One of the most outstanding characteristics of Christ’s teaching is its great simplicity. In fact, He compressed His entire moral doctrine into two brief commandments, as today’s Gospel points out: “Thou shalt love the Lord thy God with thy whole heart and soul... Thou shalt love thy neighbour as thyself.”

We should realise however that in these words Our Lord was referring to supernatural charity-charity based on the goodness of God as made known to us through revelation. Moreover, we should also realise that true Christian charity requires that the love of God and the love of neighbour be bound together. Either one is impossible without the other. A person who would claim to love God and would not have love for his neighbour would not be truly loving God. In the words of St. John, “He who says that he is in the light, and hates his brother, is in the darkness still” (I John, 2:9). On the other hand, one who would love his fellowmen and not truly love God, might indeed be practising natural humanitarianism or philanthropy, but he would not be practising Christian charity.
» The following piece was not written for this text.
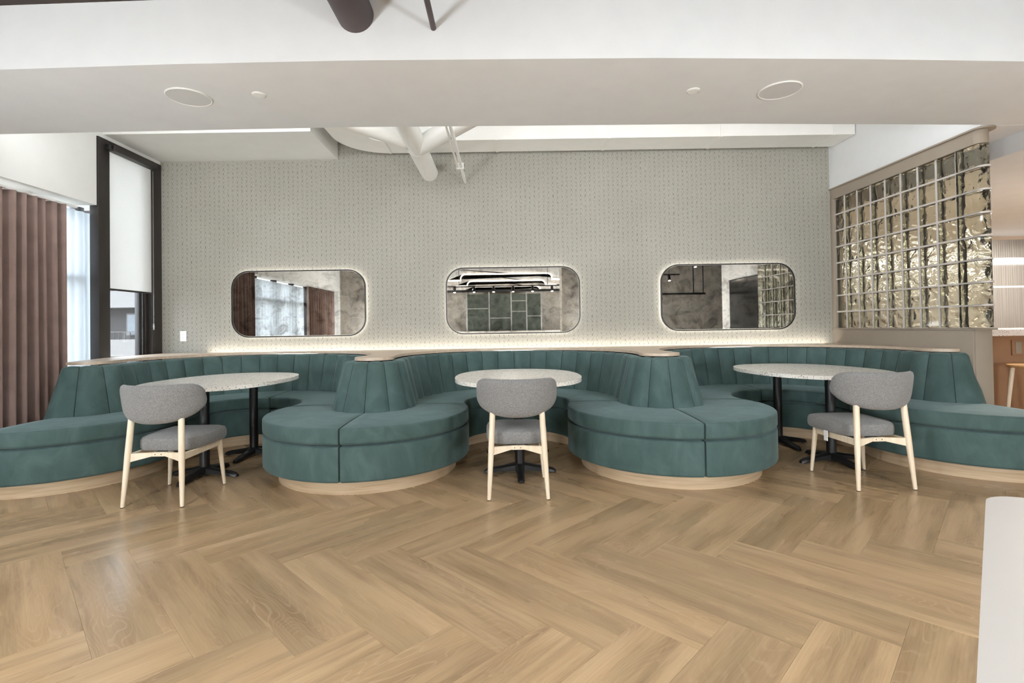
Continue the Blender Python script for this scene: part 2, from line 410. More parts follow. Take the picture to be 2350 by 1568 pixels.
# ---- back wall with wallpaper
struct(box('wall_back', -4.4, XR + 0.02, 0.0, 0.15, 0, 3.9, 'wallpaper'), 'back wall papered in a grey stitched chevron pattern', 'wall')
struct(box('wall_bar', XR + 0.02, 9.2, 2.6, 2.75, 0, 3.9, 'peach_wall'), 'peach painted wall behind the bar', 'wall')
struct(box('wall_return', XR + 0.02, XR + 0.15, 0.15, 2.6, 0, 3.9, 'peach_wall'), 'peach return wall between booth and bar', 'wall')
# ---- beam (dropped soffit) with a very slight bow
fx = [(-4.6, -2.94), (-3.05, -2.968), (-2.0, -3.0), (-1.0, -3.01), (0, -2.998), (0.8, -2.987), (2.1, -2.935), (3.06, -2.882), (9.2, -2.55)]
bx_ = [(9.2, -1.60), (6.3, -1.80), (3.74, -1.90), (1.76, -1.995), (0, -2.022), (-1.28, -2.045), (-3.0, -2.025), (-4.12, -2.01), (-4.6, -2.0)]
struct(prism('ceiling_beam', fx + bx_, 2.72, 3.95, 'white_soffit'), 'white dropped ceiling beam crossing the whole room', 'beam')
# soffit continuing to the right of the glass partition
struct(box('ceiling_soffit', XR + 0.001, 4.21, -1.88, 2.6, 2.72, 3.95, 'white_soffit'), 'white lowered ceiling over the glass block partition', 'ceiling')
struct(box('ceiling_bulkhead', 4.21, 9.2, -1.79, 2.6, 2.565, 3.95, 'white_soffit'), 'lower white bulkhead over the bar', 'ceiling')
struct(box('ceiling_well', -4.4, XR, -2.0, 0.0, 3.9, 3.98, 'white_wall'), 'raised white ceiling above the banquette', 'ceiling')
struct(box('ceiling', -4.5, 9.2, YF, -2.7, 3.10, 3.2, 'dark_ceiling'), 'dark brown painted ceiling of the main room', 'ceiling')
# box bulkhead at left of the well
struct(box('ceiling_box', -4.12, -2.03, -0.85, 0.0, 3.165, 3.9, 'white_wall'), 'white boxed bulkhead above the papered wall', 'ceiling')
# ---- far walls behind the camera
struct(box('wall_far', -4.5, 9.2, YF - 0.15, YF, 0, 3.2, 'concrete'), 'concrete wall at the far end of the room behind the viewer', 'wall')
struct(box('wall_right', 9.2, 9.35, YF, 2.75, 0, 3.95, 'marble'), 'pale marble side wall of the bar area', 'wall')
struct(box('wall_pier', 5.1, 9.2, -6.2, -3.3, 0, 3.1, 'marble'), 'pale marble pier carrying a black screen', 'wall')
struct(box('wall_column', 1.36, 1.86, -7.3, -6.8, 0, 3.1, 'concrete'), 'square concrete column in the main room', 'column')
struct(box('wall_stub', -4.12, -3.0, -7.1, -6.6, 0, 3.1, 'concrete'), 'concrete wall stub beside the far curtain', 'wall')
# ---- left wall: header, glazing
bm = bmesh.new()
bm_box(bm, -4.45, XL, -2.45, -0.935, 2.43, 3.9)
bm_box(bm, -4.45, XL, YF, -2.45, 2.10, 3.9)
bm_box(bm, -4.45, XL, -0.935, 0.0, 3.125, 3.9)
bm_box(bm, -4.45, XL, YF, -6.45, 0.0, 2.10)
struct(from_bm('wall_left', bm, 'white_wall'), 'white header wall above the curtains and the window', 'wall')
# window by the corner
wf = empty('window_1', (XL, -0.46, 0)); struct(wf, 'tall dark-framed corner window beside the papered wall', 'window')
def wbox(name, x0, x1, y0, y1, z0, z1, mat, par=wf, off=(XL, -0.46, 0), bev=0.004):
    return box(name, x0 - off[0], x1 - off[0], y0 - off[1], y1 - off[1], z0, z1, mat, par, bev)
wbox('post', -4.20, XL + 0.012, -0.925, -0.782, 0, 3.125, 'black_frame')
wbox('post', -4.20, XL + 0.012, -0.165, -0.002, 0, 3.125, 'black_frame')
wbox('head_bar', -4.20, XL + 0.012, -0.782, -0.165, 3.035, 3.125, 'black_frame')
wbox('sash', -4.22, -4.17, -0.292, -0.262, 0.1, 3.03, 'black_frame'); wbox('sash', -4.23, -4.19, -0.242, -0.215, 0.1, 3.03, 'black_frame')
wbox('sash', -4.20, -4.16, -0.205, -0.165, 0.1, 3.03, 'black_frame')
wbox('sill', -4.24, -4.14, -0.782, -0.165, 0.0, 0.1, 'black_frame')
wbox('pane', -4.203, -4.197, -0.782, -0.165, 0.1, 3.03, 'pane_glass', bev=0)
# glazing along the left wall
w2 = empty('window_2', (-4.38, -3.7, 0)); struct(w2, 'dark-mullioned window wall behind the curtains', 'window')
ys = [-0.86, -1.42, -2.05, -2.81, -3.57, -4.35, -5.1, -5.85, -6.42]
for y in ys: wbox('mullion', -4.43, -4.33, y - 0.03, y + 0.03, 0, 2.43 if y > -2.4 else 2.10, 'black_frame', w2, (-4.38, -3.7, 0))
for z in (0.03, 1.72): wbox('transom', -4.42, -4.34, -6.42, -0.86, z - 0.03, z + 0.03, 'black_frame', w2, (-4.38, -3.7, 0))
for a, b in zip(ys, ys[1:]): wbox('pane', -4.383, -4.377, b + 0.03, a - 0.03, 0.06, 2.43 if b > -2.45 else 2.10, 'pane_glass', w2, (-4.38, -3.7, 0), 0)
# partition frame + glass blocks
half = empty('wall_partition', (3.81, -0.9, 0)); struct(half, 'taupe half wall and frame holding the glass block partition', 'wall')
def pbox(name, x0, x1, y0, y1, z0, z1, mat, bev=0.003): return box(name, x0 - 3.81, x1 - 3.81, y0 + 0.9, y1 + 0.9, z0, z1, mat, half, bev)
pbox('base_panel', XR, 3.885, -1.765, -0.001, 0, 1.078, 'taupe')
pbox('end_post', XR + 0.012, 3.893, -1.775, -1.755, 0, 1.078, 'taupe')
def stadium(x0, x1, y0, y1, n=10):    # rectangle with a half-round end towards the camera
    r = (x1 - x0) / 2; cx = (x0 + x1) / 2
    return [(x0, y1)] + [(cx - r * cos(pi * k / n), y0 + r - r * sin(pi * k / n)) for k in range(n + 1)] + [(x1, y1)]
def sub(poly): return [(x - 3.81, y + 0.9) for x, y in poly]
prism('sill_cap', sub([(XR - 0.006, -0.001), (XR - 0.006, -1.80), (3.915, -1.80), (3.915, -0.001)]), 1.078, 1.092, 'taupe', half)
prism('top_rail', sub(stadium(XR + 0.004, 3.86, -1.86, -0.001)), 2.592, 2.705, 'taupe', half)
prism('top_cap', sub(stadium(XR - 0.012, 3.90, -1.90, -0.001)), 2.705, 2.719, 'taupe', half)
pbox('side_jamb', XR, 3.87, -0.062, -0.001, 1.092, 2.592, 'taupe')
rows, RP = 8, 0.1876; z0g = 1.092
cy = [-0.062, -0.223] + [-0.223 - 0.2012 * k for k in range(1, 8)]
JW = 0.011
gb = bmesh.new(); bm_box(gb, -0.036, 0.036, -0.0945, 0.0945, -0.0865, 0.0865, 0.006, 2)
gmesh = bpy.data.meshes.new('glass_block'); gb.to_mesh(gmesh); gb.free(); gmesh.materials.append(MATS['block_glass'])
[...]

If we practice Christian charity, we shall be living the supernatural life of grace. For all the commandments are rooted in charity. I£ we examine the commandments we shall find that they prescribe obligations toward God, ourselves, and our neighbour. But if we truly love God and our neighbour as ourselves, we shall fulfil all these obligations, not indeed from a merely natural motive, but from the highest of all motives, the desire to do the will of God, who is worthy of our love in the highest measure because He is the infinite good.

There are many persons who are kindly and generous toward their fellowmen, and willing to help them in their needs because they are naturally sympathetic. But this is not Christian charity. True Christian charity finds God Himself in our fellow men and out of love for Him strives to help them in their necessities. This virtue of Christian charity is sadly needed in the world today, because there is so much hatred, so much envy and personal ambition, that the love for others out of a truly supernatural motive is well nigh forgotten.

Practical Application

When you manifest kindness and generosity toward your fellowmen, be sure that the motive is supernatural. The people of the United States are deeply sympathetic toward those of other countries who are not so fortunate as themselves. It is doubtful that this is supernatural charity to any great extent, but Catholics at least should strive to make their assistance to those in need true Catholic charity.